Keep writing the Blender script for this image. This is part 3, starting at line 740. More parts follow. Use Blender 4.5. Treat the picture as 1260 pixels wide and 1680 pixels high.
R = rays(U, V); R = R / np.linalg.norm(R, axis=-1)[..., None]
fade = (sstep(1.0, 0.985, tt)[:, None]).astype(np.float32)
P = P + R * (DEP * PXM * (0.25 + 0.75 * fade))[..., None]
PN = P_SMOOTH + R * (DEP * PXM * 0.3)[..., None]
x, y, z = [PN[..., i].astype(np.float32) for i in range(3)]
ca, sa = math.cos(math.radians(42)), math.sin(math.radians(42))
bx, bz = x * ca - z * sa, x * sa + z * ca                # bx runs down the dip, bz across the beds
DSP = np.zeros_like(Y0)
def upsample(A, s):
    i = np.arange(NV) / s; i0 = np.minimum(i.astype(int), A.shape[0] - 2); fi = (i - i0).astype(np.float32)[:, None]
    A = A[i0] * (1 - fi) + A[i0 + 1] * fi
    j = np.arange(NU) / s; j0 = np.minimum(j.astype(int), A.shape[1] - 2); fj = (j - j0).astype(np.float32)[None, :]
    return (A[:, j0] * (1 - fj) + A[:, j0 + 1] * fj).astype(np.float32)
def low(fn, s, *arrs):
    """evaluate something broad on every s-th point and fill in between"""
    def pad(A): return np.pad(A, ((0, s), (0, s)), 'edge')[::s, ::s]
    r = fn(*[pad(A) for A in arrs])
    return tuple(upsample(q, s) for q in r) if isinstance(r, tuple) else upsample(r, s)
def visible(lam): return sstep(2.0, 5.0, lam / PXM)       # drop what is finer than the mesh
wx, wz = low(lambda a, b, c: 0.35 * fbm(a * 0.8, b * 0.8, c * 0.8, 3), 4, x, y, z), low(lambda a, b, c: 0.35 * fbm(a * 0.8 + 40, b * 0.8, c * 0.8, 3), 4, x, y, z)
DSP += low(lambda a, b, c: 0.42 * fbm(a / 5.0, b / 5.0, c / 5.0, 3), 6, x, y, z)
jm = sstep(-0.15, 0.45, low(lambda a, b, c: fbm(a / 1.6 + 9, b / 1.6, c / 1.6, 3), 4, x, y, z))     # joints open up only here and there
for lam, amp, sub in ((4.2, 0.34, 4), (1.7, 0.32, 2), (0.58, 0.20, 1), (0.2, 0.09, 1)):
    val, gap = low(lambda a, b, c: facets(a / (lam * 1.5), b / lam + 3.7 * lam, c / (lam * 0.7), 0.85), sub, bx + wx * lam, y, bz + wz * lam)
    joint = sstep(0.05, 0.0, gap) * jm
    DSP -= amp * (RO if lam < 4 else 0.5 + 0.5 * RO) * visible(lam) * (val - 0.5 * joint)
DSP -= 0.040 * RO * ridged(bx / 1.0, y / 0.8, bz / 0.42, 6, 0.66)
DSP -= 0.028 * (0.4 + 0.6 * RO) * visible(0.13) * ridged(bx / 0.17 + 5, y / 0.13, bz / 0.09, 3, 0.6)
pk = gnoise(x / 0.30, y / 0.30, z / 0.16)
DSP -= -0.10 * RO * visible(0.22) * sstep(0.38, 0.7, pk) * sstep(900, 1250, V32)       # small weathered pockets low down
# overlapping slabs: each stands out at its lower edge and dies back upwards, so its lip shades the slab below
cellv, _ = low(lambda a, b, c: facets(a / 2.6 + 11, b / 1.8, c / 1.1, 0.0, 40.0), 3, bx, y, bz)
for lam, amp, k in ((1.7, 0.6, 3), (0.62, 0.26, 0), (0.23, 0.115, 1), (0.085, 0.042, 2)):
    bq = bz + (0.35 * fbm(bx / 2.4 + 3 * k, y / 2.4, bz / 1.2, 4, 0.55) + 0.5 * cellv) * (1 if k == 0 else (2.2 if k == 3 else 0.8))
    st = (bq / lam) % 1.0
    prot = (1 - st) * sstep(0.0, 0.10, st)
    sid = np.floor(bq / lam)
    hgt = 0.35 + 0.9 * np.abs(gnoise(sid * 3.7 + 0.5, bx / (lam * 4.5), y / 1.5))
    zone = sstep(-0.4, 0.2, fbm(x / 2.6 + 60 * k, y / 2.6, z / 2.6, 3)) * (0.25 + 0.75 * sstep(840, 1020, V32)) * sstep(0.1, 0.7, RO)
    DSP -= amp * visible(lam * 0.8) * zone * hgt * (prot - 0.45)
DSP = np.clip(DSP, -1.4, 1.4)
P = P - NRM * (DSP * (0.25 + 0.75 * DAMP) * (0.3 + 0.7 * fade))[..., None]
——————
_What the task requires_.
Please output the entire listing exactly as it stands.

_Reply_.
Keep writing the Blender script for this image. This is part 3, starting at line 740. More parts follow. Use Blender 4.5. Treat the picture as 1260 pixels wide and 1680 pixels high.
R = rays(U, V); R = R / np.linalg.norm(R, axis=-1)[..., None]
fade = (sstep(1.0, 0.985, tt)[:, None]).astype(np.float32)
P = P + R * (DEP * PXM * (0.25 + 0.75 * fade))[..., None]
PN = P_SMOOTH + R * (DEP * PXM * 0.3)[..., None]
x, y, z = [PN[..., i].astype(np.float32) for i in range(3)]
ca, sa = math.cos(math.radians(42)), math.sin(math.radians(42))
bx, bz = x * ca - z * sa, x * sa + z * ca                # bx runs down the dip, bz across the beds
DSP = np.zeros_like(Y0)
def upsample(A, s):
    i = np.arange(NV) / s; i0 = np.minimum(i.astype(int), A.shape[0] - 2); fi = (i - i0).astype(np.float32)[:, None]
    A = A[i0] * (1 - fi) + A[i0 + 1] * fi
    j = np.arange(NU) / s; j0 = np.minimum(j.astype(int), A.shape[1] - 2); fj = (j - j0).astype(np.float32)[None, :]
    return (A[:, j0] * (1 - fj) + A[:, j0 + 1] * fj).astype(np.float32)
def low(fn, s, *arrs):
    """evaluate something broad on every s-th point and fill in between"""
    def pad(A): return np.pad(A, ((0, s), (0, s)), 'edge')[::s, ::s]
    r = fn(*[pad(A) for A in arrs])
    return tuple(upsample(q, s) for q in r) if isinstance(r, tuple) else upsample(r, s)
def visible(lam): return sstep(2.0, 5.0, lam / PXM)       # drop what is finer than the mesh
wx, wz = low(lambda a, b, c: 0.35 * fbm(a * 0.8, b * 0.8, c * 0.8, 3), 4, x, y, z), low(lambda a, b, c: 0.35 * fbm(a * 0.8 + 40, b * 0.8, c * 0.8, 3), 4, x, y, z)
DSP += low(lambda a, b, c: 0.42 * fbm(a / 5.0, b / 5.0, c / 5.0, 3), 6, x, y, z)
jm = sstep(-0.15, 0.45, low(lambda a, b, c: fbm(a / 1.6 + 9, b / 1.6, c / 1.6, 3), 4, x, y, z))     # joints open up only here and there
for lam, amp, sub in ((4.2, 0.34, 4), (1.7, 0.32, 2), (0.58, 0.20, 1), (0.2, 0.09, 1)):
    val, gap = low(lambda a, b, c: facets(a / (lam * 1.5), b / lam + 3.7 * lam, c / (lam * 0.7), 0.85), sub, bx + wx * lam, y, bz + wz * lam)
    joint = sstep(0.05, 0.0, gap) * jm
    DSP -= amp * (RO if lam < 4 else 0.5 + 0.5 * RO) * visible(lam) * (val - 0.5 * joint)
DSP -= 0.040 * RO * ridged(bx / 1.0, y / 0.8, bz / 0.42, 6, 0.66)
DSP -= 0.028 * (0.4 + 0.6 * RO) * visible(0.13) * ridged(bx / 0.17 + 5, y / 0.13, bz / 0.09, 3, 0.6)
pk = gnoise(x / 0.30, y / 0.30, z / 0.16)
DSP -= -0.10 * RO * visible(0.22) * sstep(0.38, 0.7, pk) * sstep(900, 1250, V32)       # small weathered pockets low down
# overlapping slabs: each stands out at its lower edge and dies back upwards, so its lip shades the slab below
cellv, _ = low(lambda a, b, c: facets(a / 2.6 + 11, b / 1.8, c / 1.1, 0.0, 40.0), 3, bx, y, bz)
for lam, amp, k in ((1.7, 0.6, 3), (0.62, 0.26, 0), (0.23, 0.115, 1), (0.085, 0.042, 2)):
    bq = bz + (0.35 * fbm(bx / 2.4 + 3 * k, y / 2.4, bz / 1.2, 4, 0.55) + 0.5 * cellv) * (1 if k == 0 else (2.2 if k == 3 else 0.8))
    st = (bq / lam) % 1.0
    prot = (1 - st) * sstep(0.0, 0.10, st)
    sid = np.floor(bq / lam)
    hgt = 0.35 + 0.9 * np.abs(gnoise(sid * 3.7 + 0.5, bx / (lam * 4.5), y / 1.5))
    zone = sstep(-0.4, 0.2, fbm(x / 2.6 + 60 * k, y / 2.6, z / 2.6, 3)) * (0.25 + 0.75 * sstep(840, 1020, V32)) * sstep(0.1, 0.7, RO)
    DSP -= amp * visible(lam * 0.8) * zone * hgt * (prot - 0.45)
DSP = np.clip(DSP, -1.4, 1.4)
P = P - NRM * (DSP * (0.25 + 0.75 * DAMP) * (0.3 + 0.7 * fade))[..., None]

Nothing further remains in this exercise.